Transport Malta has started environment impact studies for a 136m-long pier at Blue Lagoon

Transport Malta has started environment impact studies for a 136m-long pier at Blue Lagoon, previously shot down by both Superintendence for Cultural Heritage and the Environment and Resources Authority.

TM said the pier would address the shortfall of mooring facilities in the Blue Lagoon. “The high number of visitors results in heavy boat traffic as these are ferrying passengers to and from the Blue Lagoon.”

The extended wooden-decked pier will rest on piles embedded in the seabed. TM says the pier will also eliminate makeshift concrete paths. “Large ferry boats currently disembark passengers along this stretch of the coast, and passengers then access the bay via the said structures which are a health and safety hazard, especially for the mobility impaired.”

Comino pier will destroy iconic Blue Lagoon, watchdogs warn

TM said the pier will improve passenger safety by providing a level surface to access the ferries, apart from removing the concrete passages and restoring the shoreline to its original state.

But the pier is also expected to have negative environmental impacts.
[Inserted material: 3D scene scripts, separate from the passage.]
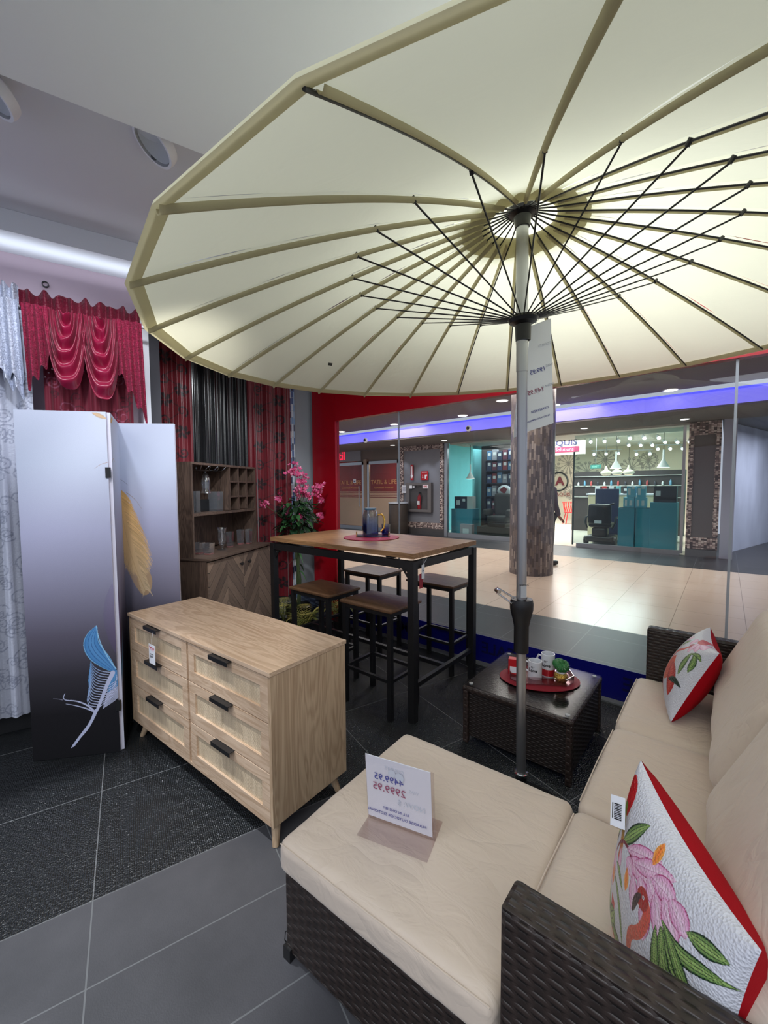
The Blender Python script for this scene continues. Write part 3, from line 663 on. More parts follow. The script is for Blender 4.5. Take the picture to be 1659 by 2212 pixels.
# mural wall with line-drawn dandelions
P_ = Paint(6.7, 3.2, .016, lin((222, 208, 186)))
gr = lin((150, 142, 132))
for cx, cz, s_ in ((1.6, 2.5, .45), (2.4, 2.1, .4), (1.75, 1.2, .3), (3.1, 2.6, .4), (3.4, 2.0, .33), (4.1, 2.2, .4), (4.7, 2.5, .3), (.8, 2.2, .3)):
    for k in range(14):
        a_ = 2 * PI * k / 14; ex_, ez_ = cx + s_ * math.cos(a_), cz + s_ * math.sin(a_)
        P_.stroke([(cx, cz), (ex_, ez_)], .03, .03, gr); P_.disc(ex_, ez_, .06, .06, gr, ring=.5)
    P_.stroke([(cx, cz), (cx + .1, cz - .6), (cx + .3, cz - 1.4)], .035, .035, gr)
PP = np.stack([-7.2 + P_.U, np.full_like(P_.U, 20.0), P_.V], -1)
struct(npgrid('wall_shop_mural', PP, vcol('mural', .7), C=P_.C, flip=False))
# name fascia
sh = thing('shop_name_board', 'pale bulkhead sign with dark blue lettering over a narrow magenta band', 'sign', (-4.6, 14.0, 2.46))
MB().box((0, .05, .34), (2.3, .1, .68)).build('board', mat('board', (190, 182, 170), .7), sh, 0, 0)
text('lettering', 'AQUIS', .24, mat('navy', (40, 46, 84), .5), sh, faceM((.50, -.01, .38), (1, 0, 0), (0, 0, 1)), .01, bold=.006, sx=1.25)
MB().box((.3, -.01, .17), (1.38, .02, .17)).build('band', mat('magenta', (140, 30, 72), .6), sh, 0, 0)
text('band_lettering', 'Solutions', .15, mat('pink_l', (226, 170, 190), .5), sh, faceM((.55, -.03, .17), (1, 0, 0), (0, 0, 1)), .002)
lg = thing('round_wall_logo', 'round black and red emblem on the cream mural wall', 'sign', (-6.0, 19.93, 1.1), 0)
MB().tube([(.40 * math.cos(a), 0, .58 + .42 * math.sin(a)) for a in np.linspace(0, 2 * PI, 33)[:-1]], .035, 8, closed=True).build('ring', M['black_plastic'], lg)
text('letter', 'A', .55, mat('logo_red', (120, 30, 40), .5), lg, faceM((.05, -.01, .58), (1, 0, 0), (0, 0, 1)), .01, bold=.02)
text('letter', 'F', .5, M['black_plastic'], lg, faceM((-.45, -.01, .62), (1, 0, 0), (0, 0, 1)), .01, bold=.02)
text('caption', 'AQUIS', .22, mat('logo_red2', (150, 60, 60), .5), lg, faceM((.2, -.01, -.02), (1, 0, 0), (0, 0, 1)), .01)
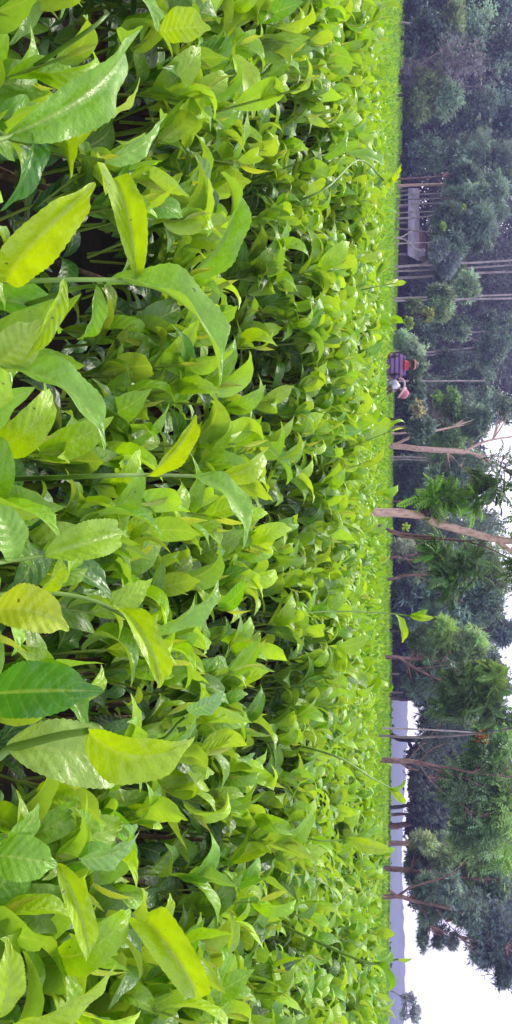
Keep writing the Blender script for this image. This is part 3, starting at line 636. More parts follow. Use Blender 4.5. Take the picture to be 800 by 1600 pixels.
tree('broadleaf_tree', 'compact dark tree with small glossy leaves above the pickers', 31, [([(616, 520), (650, 516), (690, 515)], .08, .04)],
     [(690, 508, 30, 18, 1700, 'broad', C_, .7, 10), (715, 515, 24, 18, 1200, 'broad', C_, .7, 9), (660, 520, 22, 24, 1300, 'broad', B_, .8, 9)], 'bark_dark')
tree('broadleaf_tree', 'tall dark tree whose branch hooks over above the pickers', 34, [([(617, 548), (660, 551), (752, 542)], .06, .045), ([(660, 556), (700, 552), (745, 549)], .04, .03), ([(730, 526), (745, 533), (753, 545), (748, 555), (740, 558)], .04, .012), ([(735, 519), (790, 517)], .05, .03), ([(755, 525), (770, 490)], .03, .01)],
     [(770, 545, 32, 32, 1600, 'broad', B_, .8, 12), (705, 565, 30, 22, 1300, 'broad', B_, .8, 9), (775, 500, 24, 22, 700, 'broad', B_, .8, 8)], 'bark_pale')
tree('fern_bush', 'grey green feathery bush right behind the plaid shirt picker', 22, [([(614, 552), (625, 550), (640, 548)], .03, .015)],
     [(645, 540, 18, 14, 900, 'fine', (.10, .15, .10), .55, 7), (655, 566, 14, 18, 800, 'fine', (.08, .13, .085), .55, 7), (630, 530, 10, 12, 350, 'fine', (.09, .15, .09), .55, 5)], 'bark_dark', cat='bush')
tree('broadleaf_tree', 'tall open tree above the pickers with many sky gaps', 36, [([(617, 610), (680, 606), (760, 600)], .08, .05)],
     [(745, 590, 32, 26, 1500, 'broad', B_, .8, 12), (765, 625, 30, 28, 1000, 'broad', C_, .8, 12), (715, 600, 28, 26, 1200, 'broad', B_, .8, 9)], 'bark_dark')
# --- middle
tree('broadleaf_bush', 'dark bush with long narrow leaves beside the pickers', 22, [([(612, 655), (625, 650), (640, 645)], .04, .02)],
     [(648, 636, 20, 20, 900, 'broad', (.05, .085, .06), 1.0, 9), (655, 665, 20, 20, 900, 'broad', (.05, .085, .06), 1.0, 9), (650, 610, 16, 16, 500, 'broad', B_, .8, 6), (652, 640, 8, 12, 60, 'broad', (.10, .11, .06), .9, 5, -1)], 'bark_dark', cat='bush')
tree('leafy_tree', 'bright mid green tree above the bush beside the pickers', 27, [([(610, 668), (650, 664), (700, 650)], .05, .03)],
     [(702, 632, 20, 22, 1500, 'broad', E_, .65, 9), (722, 655, 18, 20, 1300, 'broad', E_, .65, 9), (685, 622, 10, 12, 500, 'broad', (.08, .15, .03), .6, 6), (738, 680, 9, 14, 400, 'broad', (.09, .14, .03), .6, 5), (700, 690, 26, 24, 1500, 'fine', (.08, .15, .05), .8, 9)], 'bark_grey')
tree('forked_tree', 'pinkish forked tree splitting low, wide branches above', 23,
     [([(606, 697), (625, 698), (665, 702), (705, 705), (728, 706)], .095, .075), ([(610, 697), (625, 691), (650, 679), (690, 671), (708, 667)], .05, .03), ([(612, 678), (640, 676), (665, 671), (690, 662)], .035, .012),
      ([(726, 706), (745, 695), (770, 687), (830, 678)], .045, .025), ([(728, 706), (750, 712), (775, 725), (810, 742)], .04, .018), ([(735, 707), (760, 722), (785, 738)], .025, .01), ([(693, 705), (705, 712), (718, 727), (745, 753)], .018, .008), ([(740, 709), (770, 712), (810, 716)], .02, .01)],
     [(745, 660, 26, 20, 800, 'fine', C_, .7, 9), (730, 735, 30, 26, 1500, 'fine', (.075, .125, .085), .7, 10), (700, 745, 30, 26, 1300, 'fine', C_, .8, 9), (790, 640, 18, 22, 300, 'broad', B_, .6, 10), (850, 700, 16, 60, 500, 'broad', B_, .7, 9)], 'bark_pink')
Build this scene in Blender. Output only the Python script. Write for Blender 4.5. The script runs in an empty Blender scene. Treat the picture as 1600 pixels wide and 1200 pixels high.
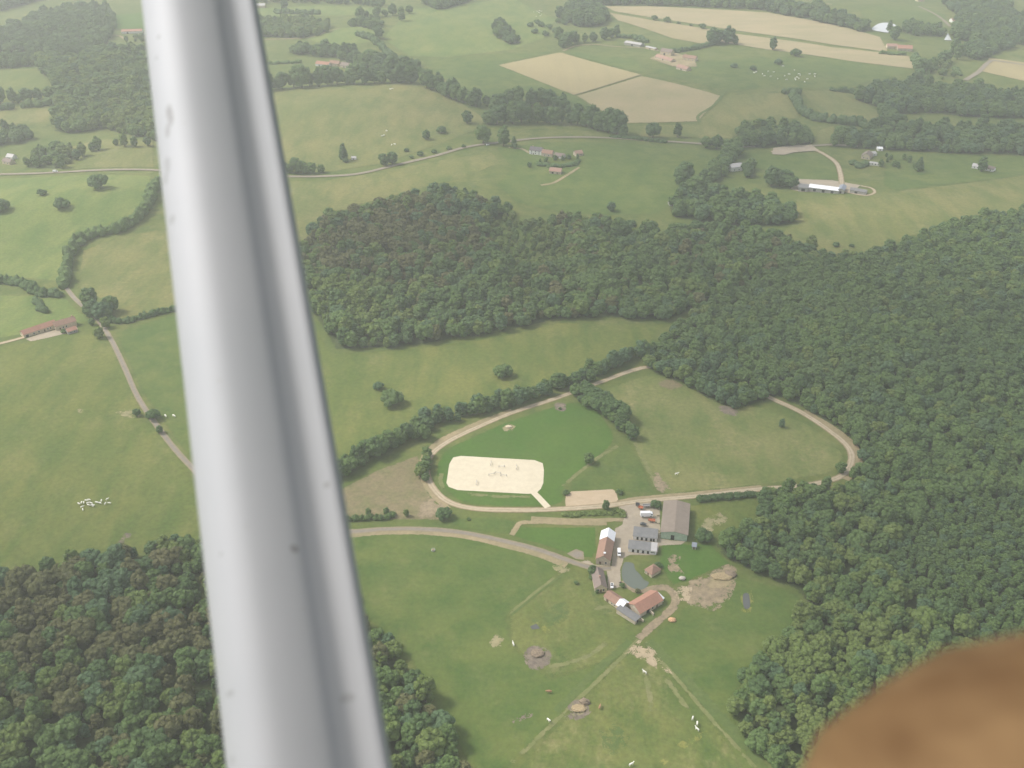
import bpy, bmesh, math, random
import numpy as np
from mathutils import Vector, Matrix, noise
from mathutils.geometry import delaunay_2d_cdt
R = math.radians
rng = np.random.default_rng(7); random.seed(7)
scene = bpy.context.scene
C = scene.collection

# ---------------------------------------------------------------- camera
CAM_H = 400.0; PITCH = 31.0; F = 1570.0        # focal length in pixels of a 1600 px wide frame
cam_d = bpy.data.cameras.new('camera'); cam = bpy.data.objects.new('camera', cam_d); C.objects.link(cam)
cam.location = (0, 0, CAM_H); cam.rotation_euler = (R(90 - PITCH), 0, 0)
cam_d.sensor_width = 36; cam_d.lens = 36 * F / 1600; cam_d.clip_start = 0.01; cam_d.clip_end = 40000
cam_d.dof.use_dof = True; cam_d.dof.focus_distance = 700; cam_d.dof.aperture_fstop = 9.5
scene.camera = cam
CF = np.array([0, math.cos(R(PITCH)), -math.sin(R(PITCH))]); CR = np.array([1., 0, 0]); CU = np.array([0, math.sin(R(PITCH)), math.cos(R(PITCH))])

# ---------------------------------------------------------------- terrain
def ray(px, py):
    return CF + CR * ((px - 800) / F) + CU * ((600 - py) / F)
def flat(px, py):
    d = ray(px, py); t = CAM_H / -d[2]
    return d[0] * t, d[1] * t
BUMPS = []
for px, py, hh, rr in ((60, 330, 11, 80), (190, 320, 7, 60), (210, 235, 8, 70), (40, 400, -4, 60), (660, 55, 14, 170), (520, 165, 6, 110),
                       (560, 60, 8, 60), (700, 300, 6, 90), (900, 290, -4, 90), (960, 260, 5, 90), (1150, 110, 8, 160), (1450, 330, 6, 110),
                       (900, 480, 5, 90), (1400, 600, 7, 110), (60, 620, 4, 90), (120, 120, 10, 150), (1300, 30, 8, 180), (40, 1050, 5, 70)):
    x, y = flat(px, py); BUMPS.append((x, y, hh, rr))
FX, FY = flat(930, 830)
def H(x, y):
    x = np.asarray(x, float); y = np.asarray(y, float)
    z = 2.2 * np.sin(x / 83 + .4) * np.cos(y / 97) + 3.0 * np.sin(x / 190 - y / 240 + 1.0) + 1.2 * np.sin(y / 61 + x / 140)
    for bx, by, hh, rr in BUMPS:
        z = z + hh * np.exp(-((x - bx) ** 2 + (y - by) ** 2) / (2 * rr * rr) * 1.6)
    d = np.sqrt((x - FX) ** 2 + ((y - FY)) ** 2)
    m = np.clip((d - 110) / 170, 0, 1); m = m * m * (3 - 2 * m)
    return z * m
def G(px, py):
    d = ray(px, py); z = 0.0
    for _ in range(12):
        t = (CAM_H - z) / -d[2]; z = float(H(d[0] * t, d[1] * t))
    t = (CAM_H - z) / -d[2]
    return np.array([d[0] * t, d[1] * t])
def P(px, py): 
    g = G(px, py); return (float(g[0]), float(g[1]), float(H(*g)))
def proj(x, y, z):
    v = np.stack([np.asarray(x, float), np.asarray(y, float), np.asarray(z, float) - CAM_H], -1)
    w = v @ CF
    return 800 + F * (v @ CR) / w, 600 - F * (v @ CU) / w, w

# ---------------------------------------------------------------- materials
def mat(name):
    m = bpy.data.materials.new(name); m.use_nodes = True
    nt = m.node_tree; b = nt.nodes['Principled BSDF']
    return m, nt, b
def N(nt, t, **kw):
    n = nt.nodes.new(t)
    for k, v in kw.items(): setattr(n, k, v)
    return n
def noise_n(nt, vec, scale, detail=4, rough=.6, stretch=None):
    if stretch:
        mp = N(nt, 'ShaderNodeMapping'); mp.inputs['Scale'].default_value = stretch[0]; mp.inputs['Rotation'].default_value = (0, 0, stretch[1])
        nt.links.new(vec, mp.inputs[0]); vec = mp.outputs[0]
    n = N(nt, 'ShaderNodeTexNoise'); n.inputs['Scale'].default_value = scale; n.inputs['Detail'].default_value = detail; n.inputs['Roughness'].default_value = rough
    nt.links.new(vec, n.inputs['Vector']); return n.outputs[0]
def ramp(nt, val, a, b):
    m = N(nt, 'ShaderNodeMapRange'); m.inputs[1].default_value = a; m.inputs[2].default_value = b
    nt.links.new(val, m.inputs[0]); return m.outputs[0]
def mix(nt, fac, a, b, mode='MIX'):
    m = N(nt, 'ShaderNodeMix', data_type='RGBA', blend_type=mode)
    for s, v in ((m.inputs[0], fac), (m.inputs[6], a), (m.inputs[7], b)):
        if isinstance(v, bpy.types.NodeSocket): nt.links.new(v, s)
        elif isinstance(v, (int, float)): s.default_value = v
        else: s.default_value = (*v, 1)
    return m.outputs[2]
def world_pos(nt): return N(nt, 'ShaderNodeNewGeometry').outputs['Position']
def hexc(s):
    def l(c): c /= 255; return c / 12.92 if c <= .04045 else ((c + .055) / 1.055) ** 2.4
    return tuple(l(int(s[i:i + 2], 16)) for i in (0, 2, 4))

def sheet_mat(name, c1, c2, c3, big=.012, fine=.35, streak=None, edge=True, contrast=.22, mid=.05, ragged=1.0, rough=.95, spots=0, dry=0, rim=None):
    """ground cover: three tones mixed by noises in world space; ragged border from the 'edge' attribute"""
    if dry or edge is False:                    # living grass: deeper green, wider spread between its tones
        c1 = (c1[0] * .76, c1[1] * .86, c1[2] * .70); c2 = (c2[0] * .92, c2[1] * .96, c2[2] * .80); c3 = (c3[0] * .66, c3[1] * .80, c3[2] * .64)
    m, nt, b = mat(name); pos = world_pos(nt)
    n1 = ramp(nt, noise_n(nt, pos, big, 5), .36, .64)
    n2 = ramp(nt, noise_n(nt, pos, mid, 5, .65, streak), .42, .68)
    n3 = noise_n(nt, pos, fine, 3, .7, None)
    col = mix(nt, n1, c1, c2); col = mix(nt, n2, col, c3)
    if spots:
        s = ramp(nt, noise_n(nt, pos, .11, 4, .6), .62, .70)
        col = mix(nt, s, col, tuple(x * .6 for x in c1))
    if dry:
        a1 = ramp(nt, noise_n(nt, pos, .035, 6, .7, ((1, .6, 1), .5)), .50, .72); a2 = ramp(nt, noise_n(nt, pos, .16, 4, .7), .40, .70)
        ml = N(nt, 'ShaderNodeMath', operation='MULTIPLY'); nt.links.new(a1, ml.inputs[0]); nt.links.new(a2, ml.inputs[1]); m2 = N(nt, 'ShaderNodeMath', operation='MULTIPLY'); nt.links.new(ml.outputs[0], m2.inputs[0]); m2.inputs[1].default_value = dry
        col = mix(nt, m2.outputs[0], col, (.30, .25, .12))
        g1 = ramp(nt, noise_n(nt, pos, .022, 5, .7, ((.7, 1, 1), .2)), .54, .74); m3 = N(nt, 'ShaderNodeMath', operation='MULTIPLY'); nt.links.new(g1, m3.inputs[0]); m3.inputs[1].default_value = dry * .6
        col = mix(nt, m3.outputs[0], col, (.082, .125, .034))
    if rim:                                     # worn borders and a grown-over middle line of tracks
        ea = N(nt, 'ShaderNodeAttribute', attribute_name='edge').outputs['Fac']; wn = noise_n(nt, pos, .25, 4, .7)
        sm = N(nt, 'ShaderNodeMath', operation='MULTIPLY_ADD'); nt.links.new(wn, sm.inputs[0]); sm.inputs[1].default_value = -1.2; nt.links.new(ea, sm.inputs[2])
        col = mix(nt, ramp(nt, sm.outputs[0], .75, -.1), col, rim); col = mix(nt, ramp(nt, sm.outputs[0], 1.05, 1.35), col, tuple(x * .86 for x in c2))
    v = ramp(nt, n3, .25, .75)
    col = mix(nt, 1.0, col, mix(nt, v, (1 - contrast,) * 3, (1 + contrast,) * 3), 'MULTIPLY')
    nt.links.new(col, b.inputs['Base Color']); b.inputs['Roughness'].default_value = rough; b.inputs['Specular IOR Level'].default_value = .15
    if edge:
        at = N(nt, 'ShaderNodeAttribute', attribute_name='edge')
        nn = noise_n(nt, pos, .16, 4, .65); hf = noise_n(nt, pos, 1.5 if ragged > .6 else 2.5, 2, .6)
        ad = N(nt, 'ShaderNodeMath', operation='MULTIPLY_ADD'); nt.links.new(nn, ad.inputs[0]); ad.inputs[1].default_value = 2.0 * ragged; ad.inputs[2].default_value = -1.0 * ragged - .4 * min(1, ragged)
        ah = N(nt, 'ShaderNodeMath', operation='MULTIPLY_ADD'); nt.links.new(hf, ah.inputs[0]); ah.inputs[1].default_value = 1.7 * min(1, ragged); nt.links.new(ad.outputs[0], ah.inputs[2])
        su = N(nt, 'ShaderNodeMath', operation='ADD'); nt.links.new(ah.outputs[0], su.inputs[0]); nt.links.new(at.outputs['Fac'], su.inputs[1])
        f = ramp(nt, su.outputs[0], .55 * min(1, ragged), .55 * min(1, ragged) + .03)
        tr = N(nt, 'ShaderNodeBsdfTransparent'); mx = N(nt, 'ShaderNodeMixShader')
        nt.links.new(f, mx.inputs[0]); nt.links.new(tr.outputs[0], mx.inputs[1]); nt.links.new(b.outputs[0], mx.inputs[2])
        nt.links.new(mx.outputs[0], nt.nodes['Material Output'].inputs[0])
    return m

def paint(name, col, rough=.6, var=.12, scale=1.5, metal=0, spec=.3, dirt=None, stretch=None, obj_coord=False):
    m, nt, b = mat(name)
    pos = N(nt, 'ShaderNodeTexCoord').outputs['Object'] if obj_coord else world_pos(nt)
    n = ramp(nt, noise_n(nt, pos, scale, 5, .65, stretch), .3, .7)
    c = mix(nt, n, tuple(x * (1 - var) for x in col), tuple(min(1, x * (1 + var)) for x in col))
    if dirt:
        c = mix(nt, ramp(nt, noise_n(nt, pos, scale * .25, 4, .6), .5, .72), c, dirt)
    nt.links.new(c, b.inputs['Base Color']); b.inputs['Roughness'].default_value = rough; b.inputs['Metallic'].default_value = metal; b.inputs['Specular IOR Level'].default_value = spec
    return m

def leaf_mat(name, ca, cb, cc):
    m, nt, b = mat(name); oi = N(nt, 'ShaderNodeObjectInfo'); pos = world_pos(nt)
    c = mix(nt, oi.outputs['Random'], ca, cb)
    c = mix(nt, ramp(nt, noise_n(nt, pos, .016, 3, .6), .42, .66), c, cc)
    f = ramp(nt, noise_n(nt, pos, .8, 4, .7), .3, .7)
    c = mix(nt, 1.0, c, mix(nt, f, (.72,) * 3, (1.3,) * 3), 'MULTIPLY')
    nt.links.new(c, b.inputs['Base Color']); b.inputs['Roughness'].default_value = .75; b.inputs['Specular IOR Level'].default_value = .2
    tl = N(nt, 'ShaderNodeBsdfTranslucent'); nt.links.new(c, tl.inputs[0])
    mx = N(nt, 'ShaderNodeMixShader'); mx.inputs[0].default_value = .38
    nt.links.new(b.outputs[0], mx.inputs[1]); nt.links.new(tl.outputs[0], mx.inputs[2]); nt.links.new(mx.outputs[0], nt.nodes['Material Output'].inputs[0])
    return m

LEAF = {
    'green': leaf_mat('leaf_green', (.135, .215, .068), (.152, .232, .072), (.140, .212, .076)),
    'yellow': leaf_mat('leaf_yellow_green', (.180, .248, .070), (.166, .236, .068), (.192, .244, .076)),
    'dark': leaf_mat('leaf_dark', (.108, .180, .066), (.122, .196, .070), (.112, .178, .074)),
    'olive': leaf_mat('leaf_olive_brown', (.168, .174, .074), (.152, .168, .070), (.178, .174, .078)),
    'blue': leaf_mat('leaf_blue_green', (.116, .194, .094), (.132, .208, .098), (.118, .192, .100)),
}
BARK = paint('bark', (.11, .085, .06), .9, .3, 3)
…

TM’s project development statement warns that the artificial structure along the otherwise natural coastline will be visible in views of the Blue Lagoon from the higher grounds around the site.

And since the pier will facilitate the mooring of larger ferries, it introduces the risk of having large vessels that will further disturb the views of the Blue Lagoon inlet, apart from increased numbers of visitors that disturb the protected or sensitive Natura 2000 habitats and species.

EIA consultants AIS have proposed a capping for boats of various sizes to ensure the inlet is not over-saturated with mooring boats.

The proposed use of a jack-up barge during works for the new pier will further extend the footprint of the damage on the seabed. The 655sq.m deck area will shadow the marine life underneath.

The Planning Authority’s cultural heritage advisory committee had already warned that the extended pier “will completely destroy the natural foreshore of the picturesque Blue Lagon” when similar plans were presented two years ago. The 12-member panel, composed of various luminaries in the legal, architectural and the artistic spheres and chaired by Joe Magro Conti, also advises the Superintendence for Cultural Heritage on planning applications. On its part, the Superintendence told the project’s architects to remove the extended pier from their plans after noting that this will “inevitably impact negatively on views of the area” which it described as an “iconic landscape”.